In cases where the protection of a box is needed, algorithms help us continuously optimize box choices to fit our ever-changing catalog. Computer-aided engineering is also helping us redesign boxes to use less material while making sure customer orders are protected.

These improvements help reduce volume per shipment, which means less unnecessary packaging and more efficient use of all forms of transportation.

Recyclable mailers
In 2018, we launched a fully recyclable paper padded mailer made of four layers of paper and a water-based cushioning material that protects products during shipping, ensuring customer deliveries arrive undamaged and in sustainable packaging.
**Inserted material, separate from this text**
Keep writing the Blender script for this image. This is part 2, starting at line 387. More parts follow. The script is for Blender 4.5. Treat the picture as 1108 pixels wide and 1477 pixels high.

The cushioning material—created with components commonly found in the glue used to make cardboard—was specifically designed to easily separate from the paper in the same way that print inks and other paper coatings are removed during the paper recycling process.

Engaging with vendors and industry
We work with top brands to reinvent their packaging for waste reduction in e-commerce, and vendors have worked to improve product packaging so products can be shipped in their own container. The toy maker Hasbro, for example, redesigned the packaging for its popular toy, Baby Alive, reducing both the amount of material used and the overall package size by more than half. The pet food company Hill’s Pet Nutrition reworked its packaging to make bags of kibble less likely to break and spill during shipment; testing at Amazon validated the redesigned packaging.

We are working across the packaging industry, using new analytics and test methods, new materials, and new ways to build enclosures that protect customer products. With packaging suppliers, for example, we have developed solutions for liquid dispensing systems on hard-to-ship items, such as household cleaners and personal care products, preventing spills and the need for extra packaging to contain spills if they happen.

Amazon is a member of the Sustainable Packaging Coalition (SPC), an industry working group dedicated to a more robust environmental vision for packaging. SPC uses strong member support, an informed and science-based approach, supply chain collaborations, and continuous outreach to design packaging that encourages a sustainable flow of materials. Amazon has also joined the International Safe Transit Association (ISTA), an organization focused on the specific concerns of transport packaging. ISTA is a nonprofit, member-driven association that sets the standards for optimizing the resources in packages that are designed to be survivable, sustainable, and successful.